Graham Reid | | <1 min read
There's a lot wrong with this double disc compilation: the title track is from the late Jeff Healy not by its author George Harrison; Thin Lizzy's Still in Love With You is the studio version rather than the far superior live one; you get soft-rockers Bread (Guitar Man) and Matthews' Southern Comfort (Woodstock) jammed between Fleetwood Mac's Black Magic Woman and Peter Frampton's live Show Me The Way; there are some songs you never thought of as having guitar to the fore (Stealers Wheel's Dylanesque Stuck in the Middle With You) and if I never heard Daddy Cool's Eagle Rock again I'd die happy.
All that said, what is right about it then?
Well it is a damn fine collection for the car because you get to bellow along with Lynyrd Skynyrd (Sweet Home Alabama), get world weary for Creedence's Have You Ever Seen the Rain, thump the steeling wheel on the Doobies' Long Train Running, laugh along with Joe Walsh's classic Life's Been Good (where he reveals observations on fame worthy of Randy Newman, but to a better tune) and turn up the volume for Roy Buchanan's Sweet Dreams. And so on.
You can flick past nonsense like Blue Guitar (by two Moody Bluesmen) and Ozark Mountain Daredevils' vapid radio hit Jackie Blue.

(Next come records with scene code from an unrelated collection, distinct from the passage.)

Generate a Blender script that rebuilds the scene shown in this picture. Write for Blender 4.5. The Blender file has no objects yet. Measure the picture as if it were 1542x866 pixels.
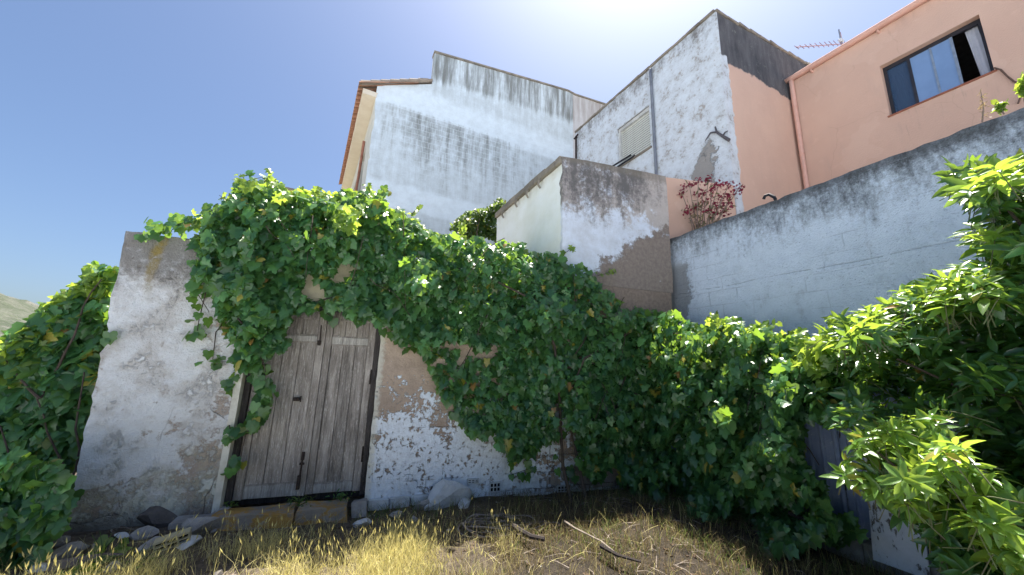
import bpy, bmesh, math, random
import numpy as np
from mathutils import Matrix, Vector, noise as mn
rad = math.radians
random.seed(7); rng = np.random.default_rng(7)
scene = bpy.context.scene
COL = scene.collection
# ---------------------------------------------------------------- camera
FPX, PITCH, SR = 560.0, rad(12), 0.03
CR_ = math.sqrt(1 - SR * SR)
CF = Vector((0, math.cos(PITCH), math.sin(PITCH)))
_u0 = Vector((0, -math.sin(PITCH), math.cos(PITCH))); _x0 = Vector((1, 0, 0))
CRT = CR_ * _x0 + SR * _u0; CUP = CR_ * _u0 - SR * _x0
CAM = Vector((0, 0, 1.6))
cd = bpy.data.cameras.new('camera'); cam = bpy.data.objects.new('camera', cd); COL.objects.link(cam)
cam.matrix_world = Matrix(((CRT.x, CUP.x, -CF.x, 0), (CRT.y, CUP.y, -CF.y, 0), (CRT.z, CUP.z, -CF.z, 1.6), (0, 0, 0, 1)))
cd.sensor_width = 36; cd.lens = FPX / 1542 * 36; cd.clip_start = 0.05; cd.clip_end = 6000
scene.camera = cam
# ---------------------------------------------------------------- sky, sun, exposure
SUN_EL, SUN_AZ = rad(70), rad(31)          # azimuth from +Y towards +X
w = bpy.data.worlds.new('World'); scene.world = w; w.use_nodes = True
wt = w.node_tree; wt.nodes.clear()
sky = wt.nodes.new('ShaderNodeTexSky'); sky.sky_type = 'NISHITA'; sky.sun_disc = False
sky.sun_elevation = SUN_EL; sky.sun_rotation = SUN_AZ
sky.air_density = 1.0; sky.dust_density = 2.5; sky.ozone_density = 6.0; sky.altitude = 30
bg = wt.nodes.new('ShaderNodeBackground'); bg.inputs[1].default_value = 0.05
wo = wt.nodes.new('ShaderNodeOutputWorld')
wt.links.new(sky.outputs[0], bg.inputs[0]); wt.links.new(bg.outputs[0], wo.inputs[0])
sd = bpy.data.lights.new('sun', 'SUN'); sun = bpy.data.objects.new('sun', sd); COL.objects.link(sun)
sd.energy = 4.5; sd.angle = rad(0.53); sd.color = (1.0, 0.95, 0.86)
sdir = Vector((math.sin(SUN_AZ) * math.cos(SUN_EL), math.cos(SUN_AZ) * math.cos(SUN_EL), math.sin(SUN_EL)))
sun.rotation_euler = sdir.to_track_quat('Z', 'Y').to_euler()
scene.view_settings.view_transform = 'Standard'; scene.view_settings.look = 'None'
scene.view_settings.exposure = 1.85; scene.view_settings.gamma = 1
scene.render.engine = 'CYCLES'
scene.cycles.max_bounces = 6; scene.cycles.diffuse_bounces = 4; scene.cycles.transmission_bounces = 4
# ---------------------------------------------------------------- geometry of sight lines: photo pixel -> point on a wall
def ray(x, y): x = float(x); y = float(y); return (x - 771) * CRT + (433 - y) * CUP + FPX * CF
class Frame:
    """vertical plane: local x along the wall, local y away from the viewer, z up"""
    def __init__(s, ox, oy, rot):
        s.o = Vector((ox, oy, 0)); s.r = rad(rot); c, q = math.cos(s.r), math.sin(s.r)
        s.t = Vector((c, q, 0)); s.n = Vector((-q, c, 0)); s.M = Matrix.Translation(s.o) @ Matrix.Rotation(s.r, 4, 'Z')
    def at(s, px, py, off=0.0):
        """local (a, z) where the sight line meets the plane set 'off' in front of the wall"""
        off = float(off); r = ray(px, py); t = ((s.o - CAM).dot(s.n) - off) / r.dot(s.n); P = CAM + r * t
        return (P - s.o).dot(s.t), P.z
    def world(s, px, py, off=0.0):
        a, z = s.at(px, py, off); return s.o + s.t * a - s.n * float(off) + Vector((0, 0, z))
def plane_rot(P, rot):   # a plane at perpendicular distance P, origin at the foot
    n = Vector((math.cos(rad(90 + rot)), math.sin(rad(90 + rot)), 0)); return Frame(n.x * P, n.y * P, rot)
FA = Frame(0, 5.34, 19)              # outbuilding front
FS = Frame(0.78, 5.61, -64.5)        # annex side
FR = plane_rot(5.45, -63.5)          # boundary wall
FN = plane_rot(4.75, -63.5)          # blue sheet fence
FD = plane_rot(10.0, -63.5)          # salmon house front
FC = plane_rot(7.2, -63.5)           # shuttered house side
FP = Frame(4.52, 7.06, 26.6)         # salmon end wall
FLW = Frame(2.80, 6.56, 16.2)       # low salmon wall
FB = Frame(-4.8, 11, 25)             # gable house
FBS = Frame(-4.8, 11, -61.5)         # its street side
WORLD = Frame(0, 0, 0)
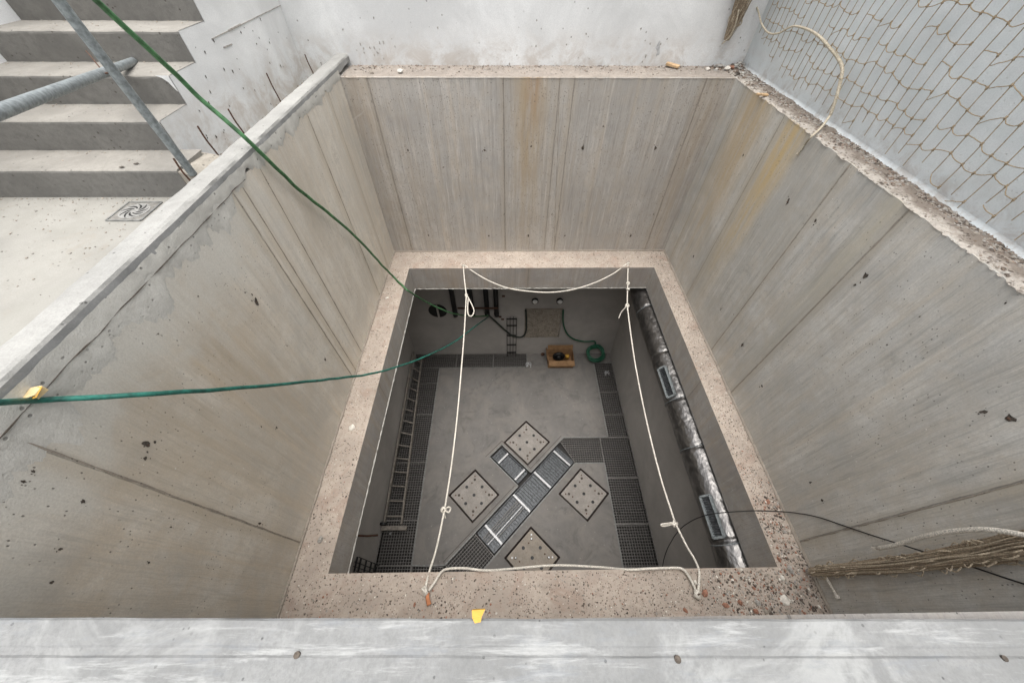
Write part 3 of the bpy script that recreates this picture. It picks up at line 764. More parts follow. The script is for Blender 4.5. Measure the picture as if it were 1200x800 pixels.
for (u,v,s_,mt,lab) in [(918,703,.045,'paleStone','flat white stone on the right end of the near ledge'),
     (916,677,.028,'paleStone','small white stone near the inner corner of the ledge'),
     (815,682,.020,'paleStone','white chip caught beside the right rope'),
     (413,501,.042,'paleStone','pinkish round lump on the left ledge'),
     (454,349,.030,'paleStone','white lump on the left ledge near its back corner'),
     (376,632,.048,'stone','flat grey stone on the left ledge near its front end'),
     (926,668,.050,'stone','grey rubble lump at the near right corner of the ledge'),
     (887,706,.030,'stone','grey lump beside the jagged brick fragment')]:
    chunk('rock', u, v, 3.217, s_, M[mt], lab, 'stone', None, .5)

# ------------------------------------------------------------------ chamber
cb = empty('chamber_wall', (.1, CY1+.1, ZF), 'grey back wall of the chamber with black ducts and a round opening', 'chamber wall')
MB().box((CX0-.3,CY1,ZF-.2),(CX1+.3,CY1+.25,ZS)).build('wall_body', M['chwall'], cb)
cr = empty('chamber_wall', (CX1+.1, 2.3, ZF), 'grey right wall of the chamber behind the foil duct', 'chamber wall')
MB().box((CX1,CY0,ZF-.2),(CX1+.25,CY1,ZS)).build('wall_body', M['chwall'], cr)
cl = empty('chamber_wall', (CX0-.1, 2.3, ZF), 'grey left wall of the chamber behind the ladder', 'chamber wall')
MB().box((CX0-.25,CY0,ZF-.2),(CX0,CY1,ZS)).build('wall_body', M['chwall'], cl)
cn = empty('chamber_wall', (.1, CY0-.1, ZF), 'near wall of the chamber under the curb, out of sight', 'chamber wall')
MB().box((CX0-.25,CY0-.25,ZF-.2),(CX1+.25,CY0,ZS)).build('wall_body', M['chwall'], cn)

YW = CY1
# round opening with a mullion
c0 = P(513, 364, Y=YW)
MB().disc(c0+Vector((0,.004,0)), (0,-1,0), .185, .012, 36).build('round_opening', M['black'], cb)
MB().box(c0+Vector((-.018,-.02,-.18)), c0+Vector((.018,-.009,.18))).build('opening_mullion', M['chwall'], cb)
# rough patch
m = MB(); x0, x1, z0, z1 = .385, 1.10, HC-5.97, HC-5.09
grid(m, (x0,YW-.012,z0), (x1-x0,0,0), (0,0,z1-z0), 60, 70, lambda p: .016*noise.fractal(Vector((p.x*11,p.z*11,0)),1,2,5)+.004)
m.build('rough_patch', M['patch'], cb)
m = MB()
for a, b in (((x0-.02,z0),(x0-.02,z1)),((x1+.02,z0),(x1+.02,z1)),((x0-.03,z1+.01),(x1+.03,z1+.01))):
    m.bar((a[0],YW-.01,a[1]),(b[0],YW-.01,b[1]), .02, .04, (0,1,0))
m.build('patch_frame', M['mortar_dk'], cb)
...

So, utterly uneven as most compilations aiming for a genre are. But lots of oldies and forgotten gems to enjoy without ads for car sales yards and yelping radio jocks in between.
If you get my meaning.
Gavin Hancock - Dec 13, 2011
Fairplay G but licensing the original version of the title track probably would've blown the budget for the entire project and its sequels!